Le professeur en relations internationales voit dans ce dossier une mise en lumière des faiblesses de l’Union européenne, incapable de parler d’une seule voix sur une question de sécurité centrale: «La Belgique défend son intérêt national, d’autres capitales privilégient leurs propres priorités, et l’image qui s’impose est celle d’un acteur européen divisé et lent. Cela affaiblit la capacité de l’Europe à peser sur l’issue du conflit et à assumer collectivement les conséquences d’une décision aussi sensible que l’utilisation des avoirs russes.»

La boite de pandore

Pour Roland Gillet, ce qui se joue dépasse largement un bras de fer entre Bruxelles et l’Union européenne. En mobilisant les avoirs de la Banque centrale de Russie conservés chez Euroclear, l’Union s’écarterait d’une règle fondamentale du système financier international, qui veut qu’on puisse geler des fonds souverains en temps de guerre, mais non les utiliser. «C’est un précédent que je n’aurais jamais imaginé. On ne prend pas l’argent d’une banque centrale en pleine guerre pour le prêter, en faire un instrument de politique étrangère, et se dire qu’on verra plus tard comment on le rend», estime le professeur d’économie.

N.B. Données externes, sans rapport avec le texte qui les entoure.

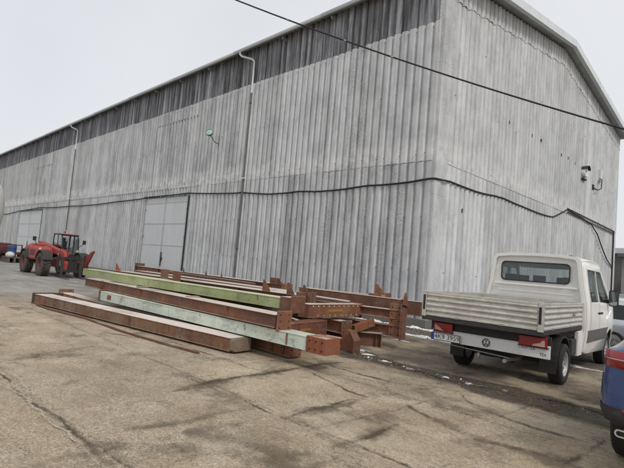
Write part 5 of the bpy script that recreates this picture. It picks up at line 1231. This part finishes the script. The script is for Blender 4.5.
for i_, (pt, w_, mt) in enumerate((
    ([(-5.29, 3.1), (-5.4, 3.55), (-5.52, 4.31), (-5.57, 4.95), (-5.66, 6.18), (-5.63, 6.68)], .55, 'damp'),
    ([(-5.4, 3.45), (-5.5, 4.2), (-5.57, 4.95), (-5.66, 6.18), (-5.63, 6.68)], .17, 'dirt'),
    ([(-9.6, 4.0), (-8.19, 4.74), (-6.98, 4.79), (-6.09, 4.75), (-5.49, 4.81)], .08, 'dirt'),
    ([(-5.66, 6.18), (-4.88, 6.17), (-4.16, 6.24), (-3.82, 6.6), (-3.43, 6.72), (-2.9, 6.75)], .09, 'dirt'),
    ([(-4.85, 3.62), (-4.43, 3.62), (-3.82, 3.62), (-3.38, 3.7), (-2.99, 3.77), (-2.43, 3.73), (-2.0, 3.7)], .06, 'dirt'),
    ([(-6.2, 3.66), (-5.5, 3.6), (-4.85, 3.62)], .05, 'dirt'),
    ([(-3.83, 3.67), (-3.89, 4.06), (-3.88, 4.39), (-3.9, 4.78)], .13, 'dirt'), ([(-3.83, 3.6), (-3.89, 4.06), (-3.88, 4.45), (-3.9, 4.9)], .34, 'damp'),
    ([(-3.98, 4.78), (-3.85, 5.11)], .12, 'dirt'), ([(-5.61, 5.54), (-4.73, 5.31), (-4.21, 5.18), (-3.85, 5.16)], .05, 'dirt'),
    ([(-2.97, 3.4), (-2.96, 3.86), (-3.03, 4.24), (-3.03, 4.6)], .34, 'damp'), ([(-2.97, 3.5), (-2.96, 3.86), (-3.03, 4.5)], .09, 'dirt'),
    ([(-7.6, 1.62), (-6.81, 1.61), (-5.37, 1.66), (-4.44, 1.68), (-4.03, 1.74), (-3.58, 1.76), (-3.1, 1.77)], .065, 'dirt'),
    ([(-6.9, 1.545), (-5.37, 1.59), (-4.1, 1.64)], .05, 'mortar'),
    ([(-3.43, 6.71), (-3.08, 6.32), (-2.53, 6.02), (-2.03, 5.96), (-1.54, 6.05)], .05, 'dirt'),
    ([(-3.45, 5.35), (-2.66, 5.03), (-2.28, 4.96), (-1.82, 5.1), (-1.37, 5.1)], .08, 'dirt'), ([(-3.1, 5.2), (-2.28, 4.96), (-1.3, 5.1)], .4, 'damp'),
    ([(-1.48, 5.0), (-1.47, 5.76), (-1.45, 6.31)], .07, 'dirt'), ([(-7.07, 2.5), (-7.13, 2.9)], .05, 'dirt'),
    ([(-4.33, 1.9), (-4.28, 2.6), (-4.31, 3.5)], .20, 'damp'), ([(-4.0, 2.5), (-3.3, 2.9), (-2.4, 2.7)], 1.0, 'damp'),
    ([(-6.25, 7.98), (-5.2, 7.52), (-4.1, 7.28), (-3.17, 7.46), (-2.36, 7.62), (-.5, 7.6), (2, 7.5)], .34, 'dirt'),
    ([(-3.5, 7.6), (-2.6, 7.2), (-2.0, 6.9), (-1.6, 7.2)], .9, 'damp'), ([(-3.0, 8.9), (-2.2, 8.2), (-1.5, 8.2)], .6, 'damp'),
    ([(-5.6, 9.4), (-4.0, 9.0), (-3.3, 9.3)], .9, 'damp'), ([(-2.4, 6.5), (-2.1, 6.4)], .12, 'dirt'), ([(-5.9, 9.3), (-5.0, 9.05), (-4.3, 9.1)], .08, 'dirt'))):
    seam('dirt_seam', pt, w_, mt, z=.004+.0007*i_)
def pebbles(n, fn, smin, smax, mat, name='gravel'):
    m = MB(); ico = [(0, 0, 1), (.89, 0, .45), (.28, .85, .45), (-.72, .53, .45), (-.72, -.53, .45), (.28, -.85, .45), (.72, .53, -.45), (-.28, .85, -.45), (-.89, 0, -.45), (-.28, -.85, -.45), (.72, -.53, -.45), (0, 0, -1)]
    fi = [(0, 1, 2), (0, 2, 3), (0, 3, 4), (0, 4, 5), (0, 5, 1), (1, 6, 2), (2, 7, 3), (3, 8, 4), (4, 9, 5), (5, 10, 1), (6, 7, 2), (7, 8, 3), (8, 9, 4), (9, 10, 5), (10, 6, 1), (11, 7, 6), (11, 8, 7), (11, 9, 8), (11, 10, 9), (11, 6, 10)]
    for _ in range(n):
        x, y = fn(); s = rs_.uniform(smin, smax)*rs_.uniform(.5, 1); a = rs_.uniform(0, 6.28); ca, sa = math.cos(a), math.sin(a); kx, ky, kz = rs_.uniform(.7, 1.3), rs_.uniform(.6, 1.1), rs_.uniform(.4, .8)
        vs = []
        for p in ico:
            j = rs_.uniform(.8, 1.2); u, v_, w_ = p[0]*s*kx*j, p[1]*s*ky*j, p[2]*s*kz*j; vs.append((x+u*ca-v_*sa, y+u*sa+v_*ca, w_+s*kz*.35))
        m.add(vs, fi, False)
    return tag(m.obj(name, mat), kind='stuff')
gp = G('mixed_gravel'); w3 = gp.white(gp.scale(gp.pos, 9)); vc = gp.vor(14, out='Color'); gp.done(gp.ramp(gp.xyz(vc)[0], [(0., (.05, .038, .027)), (.5, (.13, .10, .07)), (.88, (.24, .19, .14)), (1., (.48, .43, .36))]), .9); MT['gravel'] = gp.m
def rutf():
    x = rs_.uniform(-6.6, 4.0); return x, 7.38+rs_.gauss(0, .17)+.1*math.sin(x*2)
pebbles(3000, rutf, .005, .018, MT['gravel'])
def snowrut():
    x = rs_.choice([-5.6, -5.2, -4.75, -4.6, -4.05, -3.7, -3.3, -1.6, -2.4])+rs_.gauss(0, .13); return x, 7.46+rs_.gauss(0, .05)
pebbles(24, snowrut, .008, .030, MT['snow'], 'snow_crumbs')
pebbles(2600, lambda: (rs_.uniform(-9, 1.5), 1.0+rs_.random()**1.3*7.5), .002, .007, MT['gravel'], 'grit')
def jointf():
    if rs_.random() < .75: return rs_.uniform(-9, 1), rs_.choice([1.7, 3.7, 5.7])+rs_.gauss(0, .07)
    return rs_.choice([-4.3, -3.42, -7.3])+rs_.gauss(0, .06), rs_.uniform(1, 7)
pebbles(1800, jointf, .003, .010, MT['gravel'], 'joint_gravel')
pebbles(1500, lambda: (rs_.uniform(-14, -5), 12.6+rs_.gauss(0, .45)), .01, .035, MT['gravel'], 'ditch_gravel')
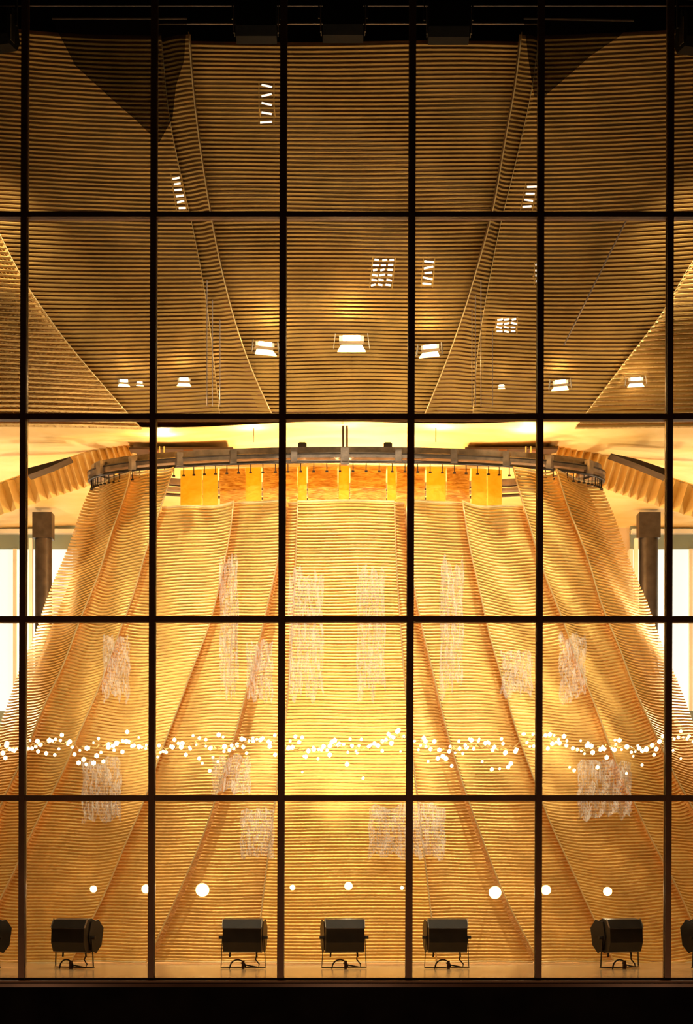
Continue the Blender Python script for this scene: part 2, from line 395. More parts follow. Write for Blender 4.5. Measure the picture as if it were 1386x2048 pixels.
PAN = [  # left, right, top, label, left push, right push
 (S0, E1, zt_full, 'leftmost slatted gold mesh strip of the curtain, against the pale windows', -0.02, 0.10),
 (E1, E2, zt_full, 'second slatted gold strip from the curtain left end, reaching up to the ring', -0.10, 0.10),
 (E2, E3, zt_cut, 'third slatted gold strip from the left, with its top cut below the ring', -0.10, 0.09),
 (E3, E4, zt_cut, 'fourth slatted gold strip from the left, falling behind the second full lamp', -0.10, 0.07),
 (E4, C1, zt_cut, 'gold wedge strip just left of the straight centre strip', -0.12, -0.12),
 (C1, C2, zt_cut, 'straight centre strip of finely slatted gold mesh behind the middle floodlight', 0.03, 0.03),
 (C2, R4, zt_cut, 'gold wedge strip just right of the straight centre strip', -0.12, -0.12),
 (R4, R3, zt_cut, 'fourth slatted gold strip from the right, right of the centre wedge', 0.07, -0.10),
 (R3, R2, zt_cut, 'third slatted gold strip from the right, with its top cut below the ring', 0.09, -0.10),
 (R2, R1, zt_full, 'second slatted gold strip from the curtain right end, reaching up to the ring', 0.10, -0.10),
 (R1, S1, zt_full, 'rightmost slatted gold mesh strip of the curtain, against the pale windows', 0.10, -0.02)]
for i, (L, R, zt, lab, pl, pr) in enumerate(PAN):
    outer = i in (0, 1, 2, 8, 9, 10)
    Lp, Rp = push(L, pl), push(R, pr)
    if pl < -0.05: Lp = shiftx(Lp, -0.05 if i in (4, 6) else -0.17)
    if pr < -0.05: Rp = shiftx(Rp, 0.05 if i in (4, 6) else 0.17)
    slat_thing('mesh_strip', lab, 'mesh curtain', Lp, Rp, 0.03, zt, 0.044, 0.036, 0.008, M['slatc'] if i == 5 else M['slat'],
               group='slatted strips of the curtain', trim=(pl > 0, pr > 0), segs=10, bulge=0.05 if i != 5 else 0.02,
               sag=0.05 if outer else 0.0, wav=(0.016 if outer else 0.006), ph=i*1.7, cross=0)
# inner lining, one sheet behind the strips
lin = MB()
def ring_sheet(m, th0, th1, z0, z1, off, nu, nz, wv=0.02):
    m.quadgrid([[surf(th0+(th1-th0)*k/nu, z0+(z1-z0)*i/nz, off+wv*math.sin(k*0.9)) for k in range(nu+1)] for i in range(nz+1)])
for a0, a1, zt in ((0.0, PI, zt_cut-0.05), (0.0, 0.62, ZR-0.12), (PI-0.62, PI, ZR-0.12)):
    z0 = 0.02 if a1-a0 > 3 else zt_cut-0.05
    ring_sheet(lin, a0, a1, z0, zt, -0.26, 120 if a1-a0 > 3 else 24, 20); ring_sheet(lin, a0, a1, z0, zt, -0.27, 120 if a1-a0 > 3 else 24, 20)
o = lin.build('curtain_lining', M['lining'], smooth=True); tag(o, 'golden woven inner lining seen through the slats of the curtain', 'lining')
# pale sheets put in for reflections and see-through on the curtain
def reflection_patch(x0, x1, y0, y1, lab, r=random):
    m = MB()
    nz, nu = 14, 12
    j0 = [random.uniform(0, 0.14) for _ in range(13)]; j1 = [random.uniform(0.82, 1.0) for _ in range(13)]
    def g(off):
        rr = []
        for i in range(nz+1):
            row = []
            for k in range(nu+1):
                px, py = x0+(x1-x0)*k/nu+1.5*math.sin(i*0.9+x0), y0+(y1-y0)*(j0[k]+(j1[k]-j0[k])*i/nz)
                p = hit(px, py); c = Vector((p.x*0.6, p.y-CY, 0)); c.normalize()
                row.append(p+c*(0.17-off)+Vector((0, 0.03*math.sin(k*2.1+i*0.4), 0)))
            rr.append(row)
        return rr
    a = g(0); e = tag(empty('pale_reflection', a[-1][nu//2]), lab, 'reflection sheet', 'pale reflections on the curtain')  # pale sheet standing in for reflections and see-through
    m.quadgrid(a); m.quadgrid(g(0.01)); m.build('cloth', M['sheen'], e)
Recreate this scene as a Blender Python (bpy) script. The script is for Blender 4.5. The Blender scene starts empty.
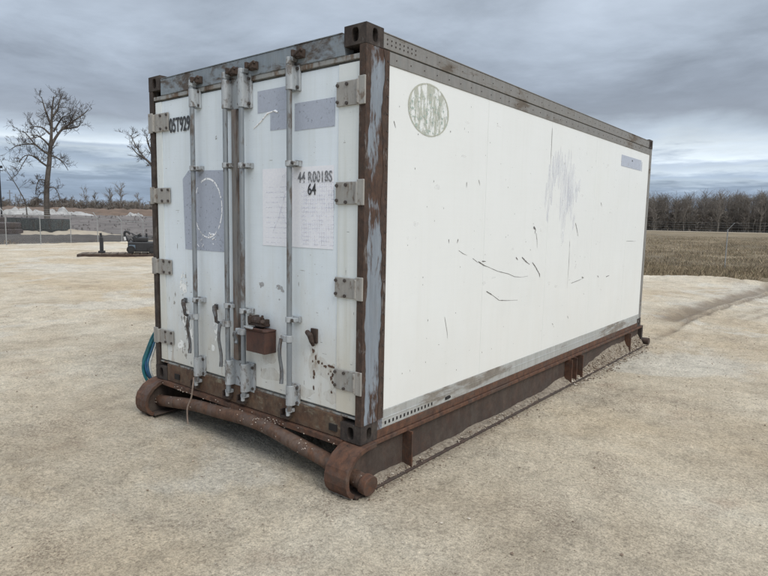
import bpy, bmesh, math, random
import numpy as np
from mathutils import Vector, Matrix, noise

R = math.radians
rnd = random.Random(7)
S = bpy.context.scene
COL = S.collection
HS = 0.31                                   # underside of the container above the yard

# ------------------------------------------------------------------ camera
cam = bpy.data.cameras.new('camera'); co = bpy.data.objects.new('camera', cam); COL.objects.link(co)
YAW, PITCH, ROLL = -0.6804, -0.1145, 0.0184
fw = Vector((math.cos(PITCH)*math.sin(YAW), math.cos(PITCH)*math.cos(YAW), math.sin(PITCH)))
r0 = Vector((math.cos(YAW), -math.sin(YAW), 0)); u0 = r0.cross(fw)
rt = math.cos(ROLL)*r0 + math.sin(ROLL)*u0; up = -math.sin(ROLL)*r0 + math.cos(ROLL)*u0
m = Matrix((rt, up, -fw)).transposed().to_4x4()
CAM = Vector((2.3724, -2.7235, 1.4308 + HS))
m.translation = CAM
co.matrix_world = m
cam.sensor_width = 36.0; cam.lens = 588.3/768*36
cam.clip_start = 0.05; cam.clip_end = 9000
S.camera = co

# ------------------------------------------------------------------ world and sun
SUN_EL, SUN_AZ = R(40), R(104)              # azimuth measured from +Y towards +X
w = bpy.data.worlds.new('World'); S.world = w; w.use_nodes = True
nt = w.node_tree; nt.nodes.clear()
def N(nt, t, **k):
    n = nt.nodes.new(t)
    for a, v in k.items(): setattr(n, a, v)
    return n
def ramp(nt, src, stops, interp='LINEAR'):
    n = nt.nodes.new('ShaderNodeValToRGB'); n.color_ramp.interpolation = interp
    el = n.color_ramp.elements
    while len(el) > 1: el.remove(el[-1])
    el[0].position = stops[0][0]; c = stops[0][1]; el[0].color = (*c, 1) if not isinstance(c, (int, float)) else (c, c, c, 1)
    for p, c in stops[1:]:
        e = el.new(p); e.color = (*c, 1) if not isinstance(c, (int, float)) else (c, c, c, 1)
    if src is not None: nt.links.new(src, n.inputs[0])
    return n.outputs[0]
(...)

Le risque, c’est que les grandes banques centrales d’Asie, du Moyen-Orient ou d’Afrique, qui placent leurs réserves à Bruxelles, commencent à douter de la sécurité de leurs dépôts et cherchent d’autres places pour leurs actifs et vers d’autres monnaies. Ce qui fragiliserait la position de l’euro. «Beaucoup réfléchiront à deux fois avant de laisser leurs réserves dans un système qui a accepté un tel précédent, avertit Roland Gillet. Il ne s’agit pas seulement d’un débat sur l’Ukraine et la Russie, mais d’une décision qui dirait quelque chose de la manière dont l’Europe entend traiter, à l’avenir, les avoirs des banques centrales étrangères.»